Nothing could be more different than Penelope Fitzgerald’s Offshore, 141 pp against Joseph‘s 480, and deliberately slight, suggestive, unfinished as its characters, the shadowy uncertain inhabitants of the decaying houseboats in Battersea Reach. This book too fulfils all my criteria. Its people – Edward and Nenna, neither married nor not, neither in love or not, inhibited, orderly, nautical Richard Maurice, the peaceful male prostitute – are all precisely memorable, as are their unsatisfactory fates, entirely satisfactorily delineated. I have read a very great deal about failed modern marriages but I shall remember this one – as I shall remember every careful, economical understated scene of this novel. (I have already forgotten how to differentiate Kenneally’s characters from each other.) Mrs Fitzgerald is what one used to call a ‘born writer’ (which usually means a very conscientious craftsman). I am only not sure about her rather novelish children, rescuing antique kites in the mud.

That leaves me with Fay Weldon’s Praxis, and V. S. Naipaul’s A Bend in the River, both powerful, controlled, chill, finished books, and both worthy to win any prize. I reviewed Praxis when it came out and liked it less then than some of Ms Weldon’s other more glittery, fantastic, fairytale icy comedies. I now think it is (apart from The Golden Notebook) the single best modern novel about the condition of women I know – and to be original and authoritative on this topic in 1979 requires great powers of style, thought, choice of examples, and control. Praxis Duveen is, like all Ms Weldon’s heroines a ‘fifties woman – generous and nervous with sex, anxious to love men and mother children, wrecked by a fairly terrible childhood and terrified by the ‘free’ women, pill-controlled and morally ruthless or casual, her struggles have helped to form Fay Weldon’s cold wit, her deadpan narrative, occasional ferocious but poised authorial judgement, her pace – cumulative brief episodes, momentary horrific visions, wildly hysterical comedy so black that the next step is always the silence of meaninglessness and despair – these are hard to characterise without a string of examples, which space does allow. The novel encompasses the grotesque – for instance the wise 45-year-old teacher who goes out one night, dresses like a tart, makes love to three men, becomes pregnant, and is killed by a bomb, delivered of a live daughter, who becomes a good woman doctor whose mongol child Praxis later smothers, thus becoming a feminist heroine. It also encompasses the female terror of monotony, different from Beckett’s, sounding not dissimilar. ‘It can’t go on,’ thought Beckett’s Praxis. ‘It could. It did.’

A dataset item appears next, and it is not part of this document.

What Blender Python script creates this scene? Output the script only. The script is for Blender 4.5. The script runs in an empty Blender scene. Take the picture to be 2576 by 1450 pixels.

V S Naipaul also anatomises nothingness. His message is even more chill than Fay Weldon’s: he is describing to us a world we sense we live in and yet, because of its very nature, have not the language to describe. His narrator, Selim, moves from his Indian, Muslim background with his family slave, to an African State in search of independence, manhood, freedom, horizons. What he leaves is centuries of traditional behaviour – religious, mercantile, domestic, linguistic, sexual. What he finds is the new Global Village in the old Africa, the glittering Polytechnic, the President with his white adviser, a theoretical student of African politics, the young learning a series of international, political and cultural gestures and signs whose paucity and inadequacy open a way for violence and chaos. Two phrases run through the book. The Indian merchants’ ‘There is no right and wrong here. There is no right.’ The arrogant misquotation from Virgil on the mined monument ‘Miscerique probat populos et foedera jungi: he approves of the mingling of the peoples and their bonds of union.’ Aeneas’s God in fact did not approve of this, in Africa. Selim experiences the absence of understood patterns of behaviour – religious, mercantile, domestic, linguistic, sexual – and beyond that absence is only summary execution and people bewildered by their incapacity to think.

Paul Bailey in this Review’s last issue, and other reviewers, have complained that Naipaul’s style is inappropriate to his hero. I think it is the only possible style: austere, neutral, arrogantly elegant and clear it stands alone against the emptiness it dares, against odds, to try to ‘place’. Precisely Selim is neither here nor there: the book is about possible descriptions of incoherent situations and states of mind. Selim appears worst at this best moment, in his affair with the white professor’s wife: Naipaul’s descriptions of sex are never wholly convincing, but in this book that could be seen as intentional or unimportant. Naipaul has forged a style from a despair, which has been done before, but not in this context or this world.

And the winner? Committees act differently from individuals. Naipaul has won the prize before, but I would like to see him win it again, because he most adequately satisfies all my criteria: I learned most from him, I found his style stronger and satisfying, and the scene between Selim and the young African politician Frederick, at the end of the novel, is both terrifying, unpredictable and wholly gripping. If not Naipaul, Fay Weldon, who has authority and wit enough for anyone. I wouldn’t like to have to choose between Rathbone’s occasionally flawed enjoyable excess and Mrs Fitzgerald’s reticent economy.